Tether Halts USDT Minting on EOS and Algorand, Citing Strategic Realignment

In a significant move that underscores the evolving landscape of blockchain-based stablecoins, Tether, the issuer of the world’s largest stablecoin USDT, announced on June 24, 2024, that it will cease minting new USDT tokens on the EOS and Algorand blockchains. This decision, effective immediately, is part of what Tether describes as a “strategic transition to prioritize community-driven blockchain support.”

The company emphasized that this move aims to strike a balance between maintainability, usage, and community interest. Tether stated that it constantly assesses current transport layers and carefully evaluates network security architectures to ensure the safety, usability, and sustainability of chosen blockchains.

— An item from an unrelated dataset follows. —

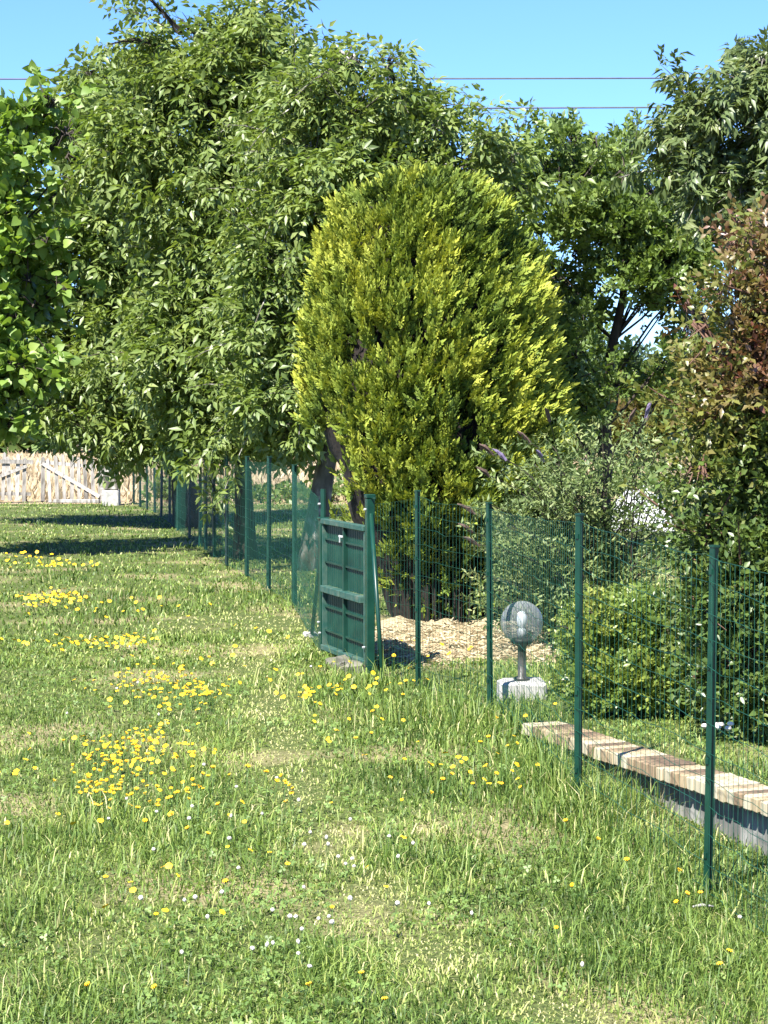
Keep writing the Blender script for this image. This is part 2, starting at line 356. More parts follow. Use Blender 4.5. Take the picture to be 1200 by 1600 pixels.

While new USDT minting on EOS and Algorand has stopped, Tether will continue to support redemptions on these platforms for the next 12 months. The company has left open the possibility of further changes, which may be evaluated and announced around the end of this redemption period.

This decision impacts a relatively small portion of the total USDT supply. As of June 22, EOS-based Tether amounted to approximately $75.5 million, representing about 0.06% of the total circulating USDT. Algorand-based USDT accounted for an even smaller share, with around $17 million, or about 0.01% of the total supply.

Tether’s move follows a similar action taken in August 2023, when the company discontinued USDT minting on three other blockchains: Kusama, Bitcoin Cash’s Simple Ledger Protocol (SLP), and the Omni Layer Protocol, which was the original blockchain for USDT issuance.

Despite these reductions, Tether continues to support USDT on multiple blockchains, including Ethereum, Tron, Solana, and more recently, The Open Network (TON). In fact, Tether has been actively integrating with new networks, having launched TON-based USDT in April 2024, which now accounts for about 0.44% of the total circulating supply.

The vast majority of USDT remains concentrated on two chains: Tron, hosting approximately $59 billion, and Ethereum, with around $52 billion of the stablecoin’s total $113 billion supply.

Tether has assured its community that this transition will be executed meticulously and with minimal disruption, emphasizing its commitment to maintaining a seamless user experience. The company views this realignment as a step towards optimizing its blockchain ecosystem and allocating resources where they can best enhance security and efficiency while continuing to support innovation across the crypto landscape.